A folksong from long ago that we still have is the ubiquitous Greensleeves, and another that is still played by morris bands everywhere is Gathering Peascods, known in Flanders with a slightly different melody as Unter den linden grune. This song is OLD OLD OLD OLD OLD and very Anglo-Flemish, and more what folk music (read: popular music) of the time would have sounded like--for example, what you'd hear in a tavern rather than a church or at court. (On a side note, Good Queen Bess was a huge populist as far as music---she loved all of this stuff, and particularly was fond of bawdy and vulgar music. Her favorite song, purportedly, was Cold And Raw The North Did Blow, done here by the Baltimore Consort, with my old harpsichord teacher on the keys! (Webb Wiggins) It's dirty, so if you have delicate sensibilities...not NSFW by today's standards, but about on the border of acceptable for public performance at the time, just barely.

If you have more specific questions about music, please let me know. I can go on for pages, and I'm going to cut this short.
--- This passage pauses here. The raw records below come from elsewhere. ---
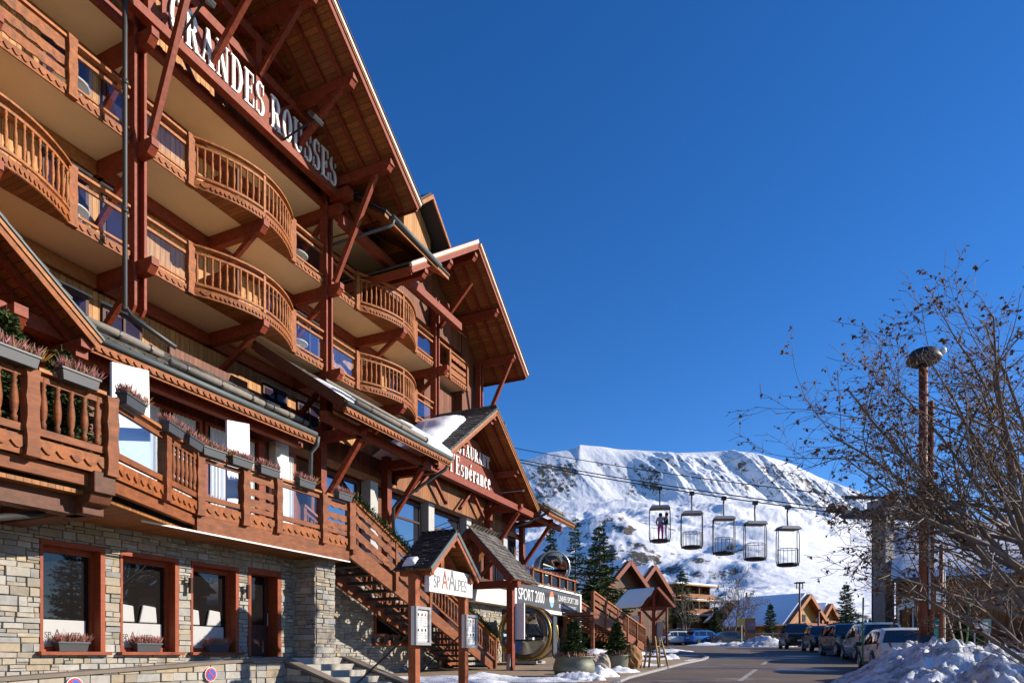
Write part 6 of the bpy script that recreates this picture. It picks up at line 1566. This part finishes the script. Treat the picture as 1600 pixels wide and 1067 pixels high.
for q, z in ((-1.9, 7.55), (2.1, 8.2)):
    c = Vector((pb.x+q*.9, pb.y+q*.2, z)); sh = MB().beam(c-d*1.5, c+d*1.5, .2, .24).build('sheave_frame', M['lift'], py_)
    for k in range(5):
        o = c+d*(k-2)*.6+up(.12); MB().prism([o+d*math.cos(a)*.22+up(math.sin(a)*.22)-ax_*.05 for a in [2*math.pi*i/14 for i in range(14)]], ax_*.1).build('sheave', M['trim'], sh)
mb = MB(); lb = pb+Vector((-.72, -.2, 0))
for s in (-.16, .16): mb.path([lb+Vector((s*.4, s, 0)), Vector((lb.x+s*.4, lb.y+s, 7.9))], .025, 5)
for k in range(26): z = pb.z+.3+k*.3; mb.path([Vector((lb.x-.064, lb.y-.16, z)), Vector((lb.x+.064, lb.y+.16, z))], .015, 4)
mb.build('ladder', M['lift'], py_)
# ---- tall street lamp, sign post, bin, poles
M['rust'] = m_wood('red brown lamp post', (.17, .042, .018), .3, (1, 1, .3), .55)
L0 = Vector((10.48, 17.4, -.75)); lamp = thing('street_lamp', L0, 'tall double red-brown street lamp with a flat round head in front of the bare tree', 'street lamp')
MB().path([L0, L0+up(7.75-L0.z-1.0+.75-.2)], .10, 12).build('pole', M['rust'], lamp, smooth=True)
q = Vector((.21, .02, 0)); MB().path([L0+q, L0+q+up(7.2)], .07, 12).build('second_pole', M['rust'], lamp, smooth=True)
MB().path([L0+q*.45, L0+q*.45+up(1.25)], .20, 14).build('base_sleeve', M['anthracite'], lamp, smooth=True)
MB().path([L0+q*.5+Vector((.0, -.1, 1.9)), L0+q*.5+Vector((0, -.1, 4.2))], .03, 6).build('conduit', M['steel'], lamp)
mb = MB(); c = Vector((L0.x+.02, L0.y, 7.45)); mb.lathe([(.02, .30), (.30, .27), (.36, .17), (.41, .06), (.39, .0), (.28, -.07), (.12, -.12)], 20, c); mb.build('lamp_head', M['lift'], lamp, smooth=True)
MB().lathe([(.05, 0), (.075, .05), (.065, .13), (.02, .17)], 10, c+Vector((.34, -.24, .10))).build('globe', M['white'], lamp, smooth=True)
sp = gpy(1471, 25.5); sp.z += .3; spt = thing('sign_post', sp, 'slim red-brown sign post with a small white plate and pale edge', 'sign post')
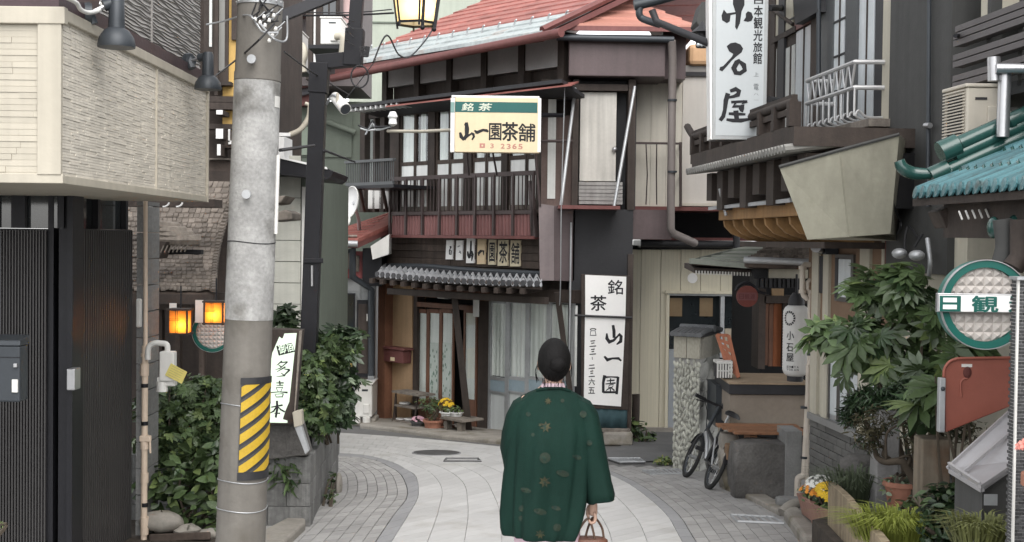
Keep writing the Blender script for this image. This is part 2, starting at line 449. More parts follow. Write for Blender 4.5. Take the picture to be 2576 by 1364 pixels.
# manhole covers and drain grates
def onroad(name, label, cat, pts, m, h):
    A = [gp(gnd(*p), h) for p in pts]; B = [gp(gnd(*p), -.01) for p in pts]
    o = MB().prism(A, B).b(name, m, bev=0); return tag(o, label, cat)
c = gnd(1098, 1141); mh = thing('manhole_cover', 'round dark manhole cover in the pale paving before the tea shop', 'manhole', gp(c, .01))
tilt = Matrix.Rotation(-math.atan(GS), 3, 'X')
MB().lathe(gp(c), [(.30, -.02), (.30, .012)], 28, tilt).b('rim', M_border, mh, 30)
MB().lathe(gp(c), [(.28, -.02), (.28, .016)], 28, tilt).b('lid', M_iron, mh, 30)
q = [(1122, 1157), (1203, 1157), (1209, 1163), (1118, 1163)]
pc = thing('access_cover', 'square paved access cover with dark metal edges in the road', 'cover', gp(gnd(1163, 1160)))
E_ = [gp(gnd(*p), .012) for p in q]
for i in range(4):
    MB().tube([E_[i], E_[(i + 1) % 4]], .016, 4).b('edge', M_iron, pc)
MB().prism([p - Vector((0, 0, .003)) for p in E_], [p - Vector((0, 0, .03)) for p in E_]).b('lid', M_slab, pc)
def grate(label, q, nb):
    c = sum((gnd(*p) for p in q), Vector()) / 4; t = thing('drain_grate', label, 'drain', gp(c), 'steel drain grates in the right pavement')
    P = [gp(gnd(*p), .008) for p in q]
    MB().prism([p - Vector((0, 0, .005)) for p in P], [p - Vector((0, 0, .03)) for p in P]).b('pit', M_iron, t)
    for i in range(4): MB().tube([P[i], P[(i + 1) % 4]], .012, 4).b('frame', M_galv, t)
    for i in range(1, nb):
        f = i / nb; MB().tube([lerp(P[0], P[1], f), lerp(P[3], P[2], f)], .011, 4).b('bar', M_galv, t)
grate('steel drain grate in the pavement near the flower boxes', [(1838, 1298), (1946, 1304), (1972, 1320), (1856, 1315)], 6)
grate('long drain grate beside the foot of the stone gatepost', [(1616, 1186), (1730, 1182), (1742, 1192), (1640, 1196)], 10)
grate('farthest drain grate, between the road and the asphalt lane', [(1530, 1155), (1610, 1155), (1622, 1164), (1560, 1165)], 9)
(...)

Thanks, and hope I could help!

Enrico_Dandolo

ummmmmmmmmmm, what do you mean by renaissance? the renaissance was an intellectual movement that began in Florence and spread northward over the course of the fourteenth through sixteenth century. so the difficulty with the question is that i don't really know what you mean. if you can give me a specific city and time period i would be happy to direct you to a number of useful resources where the answer to these questions can be found.